3rd 01SJ Biennial September 2010

A global festival of art on the edge

San Jose Mercury News: How to capitalize on San Jose’s considerable charms

It’s quite a show to watch San Jose’s downtown buzz with life – that thrill of finding something new each time you visit. In recent years, business have spring up sans generous subsides, and nearly a dozen residential towers are planned. The time is right to think as big about the rest of the city. Here are three thoughts to energize the discussion:

Promote the waterlink.

Cities built along waterways are more resilient and feel more connected to the wider world. San Jose is not Chicago Dublin, but its potentially charming Alviso district does lie at the southern tip of the bay.

For me, Alviso always has been a secret spot to watch the sunset from a neighborhood lost in time, blessed with rusting boats, a half-sunk abandoned ghost town and a peaceful silence rare in other parts of Silicon Valley. This is worth sharing and preserving.

Alviso deserves reinvestment to make it a more coherent neighborhood. More local services and improved access from First Street light rail would make it a better place to live and more enticing to explore. Proud locals rightly want to preserve its rich history, but that shouldn’t prevent light development in sync with the landscape, such as a cafe overlooking the bay.

Integrate Sanata Row with adjacent neighborhoods.

While many of American’s faddish lifestyle centers seem to be just urban facades, Santana Row conjures up a fairly strong city feel. Even the most ardent downtown fan cannot deny that it has been a resounding hit. Like a neighborhood’s first coffeehouse – think Starbucks at Park and Naglee – Santana Row has on a larger scale acted as a town square and shown residents and visitors alike that San Jose sports its own cool jet set.

We should capitalize on this success by enhancing the mall’s connection to the downtown core. There are two obvious ways to do this.

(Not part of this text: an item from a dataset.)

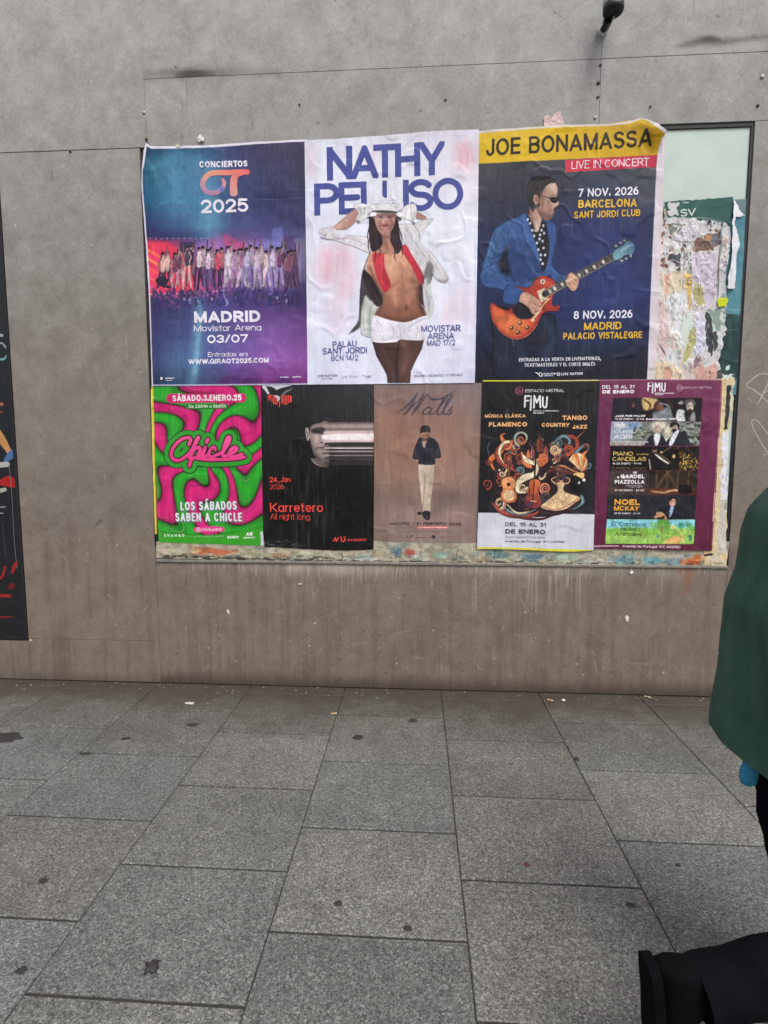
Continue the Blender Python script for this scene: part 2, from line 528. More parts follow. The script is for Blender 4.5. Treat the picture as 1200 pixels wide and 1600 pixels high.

First, drive infill developments on West San Carlos with denser and taller mixed-use residential and retail, similar to The Alameda neighborhood. These neighborhoods, near downtown, are meant to be urban. West San Carlos could become an impressive West End gateway to the urban center.

Second, and more long-range, the city should consider building light rail along San Carlos Street from downtown. These combined efforts will expand what people think of as the city center. Ironically, given the early oppositions to Santana Row, it could work for the downtown core rather than against it.

Better leverage our high-tech edge.

This is a founding purpose of the grass-roots organization 1stACT, which is trying to combine arts and technology to give Silicon Valley a sense of place. It deserves increased support. It’s outrageous that visitor have to search for Silicon Valley in a rented car driving though North San Jose or Cupertino. The Tech Museum, Adobe’s experiemental Semaphore and the ZeroOne Art Festival are pioneering starts, but San Jose should shout innovation from the second visitors step into the airport.

One techie Web site was understandably shocked at the absence of “geek” hotels in our city. What about a weekly gadget market like Tokyo’s Akihabara electronic district? Finally, are media, politicians and civic leaders should play a more active role in positioning San Jose as a world-class city reminding us of our local color.

“South Bay” is out; “San Jose metropolitan area” is in. Live shots of the San Francisco Bay Bridge on television news are out; city-focused newspaper columns are in. San Jose’s master plan is being updated at an opportune time. Civic leaders are cautious but have not lost their appetites for bold moves. Let’s explore steps that will boost the city’s overall charm as well as the livability of its neighborhoods.